EFF holds rally with shack dwellers
ALEXANDRA – EFF rally in Alexandra addresses poverty, homelessness and landlessness in the township with shack dwellers.
The militant Economic Freedom Fighters (EFF) in Alexandra held a rally with shack dwellers at the Dr Knak Primary School to draft a memorandum around their plight which will be handed over to the City of Johannesburg.
Once the information is collated, Ward 107 councillor and EFF chairperson, Moshe Mphahlele, said the memorandum would be handed over to the housing department of the City Johannesburg.
“We will give them a time frame in which to respond to the demands contained in the memorandum and if they ignore us, then they will have the might of the EFF descend upon them. We will organise marches and demonstrations until they respond to our demands,” said Mphahlele.

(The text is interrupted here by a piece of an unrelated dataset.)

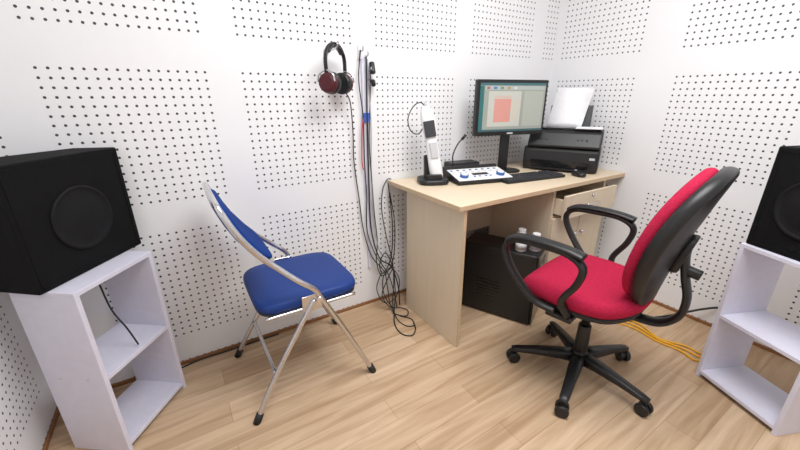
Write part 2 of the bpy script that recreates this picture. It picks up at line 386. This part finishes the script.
# ------------------------------------------------------------ audiometer
au=root('audiometer',(1.455,1.470,DZ),math.radians(-14))
prof=[(-0.10,0.0),(-0.10,0.022),(0.08,0.055),(0.095,0.068),(0.115,0.068),(0.115,0.0)]
v=[(-0.175,y,z) for y,z in prof]+[(0.175,y,z) for y,z in prof]; n_=len(prof)
mk('body',v,[tuple(range(n_)),tuple(range(n_,2*n_))]+[(i,(i+1)%n_,n_+(i+1)%n_,n_+i) for i in range(n_)],M_black,au,bevel=0.006)
sl=math.atan2(0.033,0.18)
def onpanel(n,x,y,rx,ry,h,m,cylr=None):
    z=0.022+(y+0.10)*math.tan(sl)
    if cylr: return cyl(n,(x,y,z-0.001),(x-0,y-h*math.sin(sl),z+h*math.cos(sl)),cylr,m,au,bevel=0.0015)
    return box(n,(x-rx,y-ry,z-0.001),(x+rx,y+ry,z+h),m,au,bevel=0.002,rot=(sl,0,0))
onpanel('white_face',0.0,-0.012,0.168,0.083,0.003,M_white)
for i,(x,y,r_) in enumerate(((-0.115,-0.045,0.024),(0.115,-0.045,0.024))):
    onpanel('dial_%d'%i,x,y,0,0,0.018,M_bcap,r_); onpanel('dial_cap_%d'%i,x,y,0,0,0.021,M_white,r_*0.75)
k=0
for x in(-0.15,-0.11,-0.07,-0.03,0.01,0.05,0.09,0.13):
    for y in(0.015,0.045):
        onpanel('key_%d'%k,x,y,0.008,0.005,0.006,(M_grey,M_bcap,M_grey,M_dark)[k%4]); k+=1
for x in(-0.05,-0.02,0.02,0.05): onpanel('small_key_%d'%k,x,-0.05,0.007,0.005,0.006,M_bcap); k+=1
onpanel('display',0.0,-0.018,0.05,0.014,0.005,M_gloss)
tube('gooseneck_microphone',[(-0.11,0.105,0.066),(-0.115,0.105,0.13),(-0.09,0.105,0.19),(-0.06,0.103,0.225)],0.004,M_cable,au)
cyl('microphone_tip',(-0.063,0.103,0.221),(-0.04,0.102,0.245),0.008,M_black,au)
spk=root('talkback_speaker',(1.50,1.665,DZ),math.radians(-10))
box('cabinet',(-0.10,-0.05,0.0),(0.10,0.05,0.075),M_black,spk,bevel=0.008)
box('grille',(-0.09,-0.053,0.01),(0.09,-0.049,0.065),M_dark,spk,bevel=0.002)

# ------------------------------------------------------------ handheld tympanometer in cradle
ty=root('handheld_tympanometer',(1.195,1.560,DZ),math.radians(-25))
cushion('cradle_base',0.085,0.085,0,0.028,3.5,M_black,ty,edge=0.01)
box('cradle_back',(-0.045,0.008,0.02),(0.045,0.05,0.15),M_black,ty,bevel=0.010,rot=(math.radians(-8),0,0))
box('cradle_lip',(-0.042,-0.055,0.02),(0.042,-0.035,0.055),M_black,ty,bevel=0.006)
rings=[]
for t,w,d_ in((0,0.026,0.018),(0.015,0.036,0.024),(0.08,0.036,0.024),(0.15,0.033,0.022),(0.21,0.033,0.022),(0.28,0.039,0.024),(0.33,0.038,0.023),(0.365,0.029,0.018),(0.38,0.014,0.010)):
    cy=-0.022+t*0.14; cz=0.028+t; lx=-0.16*t+0.02
    rings.append([(x+lx,cy+y,cz) for x,y in se(w,d_,2.8,28)])
loft('body',rings,M_white,ty)
box('screen',(-0.055,-0.018,0.250),(0.004,-0.006,0.335),M_dark,ty,bevel=0.003,rot=(math.radians(-8),math.radians(-9),0))
box('keypad',(-0.022,-0.031,0.14),(0.018,-0.021,0.225),M_grey,ty,bevel=0.003,rot=(math.radians(-8),math.radians(-9),0))
tube('probe_cable',[(-0.04,0.03,0.40),(-0.07,0.04,0.425),(-0.11,0.04,0.40),(-0.135,0.04,0.34),(-0.12,0.03,0.28),(-0.08,0.02,0.265),(-0.055,0.02,0.30)],0.003,M_cable,ty)
cyl('probe',(-0.04,0.028,0.40),(-0.044,0.034,0.425),0.008,M_grey,ty)

# ------------------------------------------------------------ PC tower and bottles
pc=root('computer_tower',(1.33,1.43,0),math.radians(-65))
box('case',(0,0,0.01),(0.42,0.19,0.43),M_black,pc,bevel=0.006)
box('front_bezel',(0.42,0.004,0.012),(0.432,0.186,0.428),M_gloss,pc,bevel=0.004)
box('optical_drive',(0.431,0.02,0.35),(0.434,0.17,0.39),M_dark,pc)
box('side_panel',(0.01,-0.002,0.02),(0.40,0.001,0.42),M_black,pc)
for i,(x,y) in enumerate(((0.04,0.03),(0.38,0.03),(0.04,0.16),(0.38,0.16))): cyl('foot_%d'%i,(x,y,0),(x,y,0.012),0.012,M_rubber,pc)
for i in range(6): box('vent_%d'%i,(0.10,-0.003,0.12+i*0.02),(0.24,0.0,0.128+i*0.02),M_gloss,pc,bevel=0)
def bottle(x,y):
    b=root('medicine_bottle',(x,y,0.43))
    R=[(0.025,0),(0.030,0.004),(0.030,0.062),(0.026,0.072),(0.018,0.077),(0.018,0.082)]
    loft('bottle',[[(r*math.cos(a),r*math.sin(a),z) for a in [2*math.pi*k/24 for k in range(24)]] for r,z in R],M_white,b)
    cyl('cap',(0,0,0.079),(0,0,0.098),0.021,M_white,b,bevel=0.002)
    cyl('label',(0,0,0.015),(0,0,0.050),0.0305,M_grey,b)
for dx_,dy_ in((0.32,0.045),(0.385,0.09),(0.30,0.12)):
    a=math.radians(-65); bottle(1.33+dx_*math.cos(a)-dy_*math.sin(a),1.43+dx_*math.sin(a)+dy_*math.cos(a))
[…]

Mphahlele also said the EFF wanted the Wits University-owned land in Buccleuch and another plot owned by SA Deputy President, Cyril Ramaphosa, to be handed over to Alexandra for housing development. “We want this land in order to extend Alexandra and ensure that people currently living in shacks do get their own houses or pieces of land on which they can build a home for themselves,” Mphahlele said.
His communications officer, Kgabo Semenya, said the rally was not an EFF event but a gathering of the homeless people of Alexandra who want to demand the delivery of housing from the City of Johannesburg.
Saying 20 years had gone by with no tangible achievement of economic freedom by the people, Semenya posed the question, “For how long shall the ruling elite of this country continue to postpone the financial freedom of a black person?
“As much as we’re grateful to all the freedom fighters that ushered us to democracy, we still have an obligation to take their fight to another level and fulfill their dreams of economic freedom for the black men and women of this country.
“Black people continue to be marginalised in this country, pushing our youth and children to drugs and other ills as we continue the cycle of poverty from generation to generation. When will this come to an end?” Semenya asked.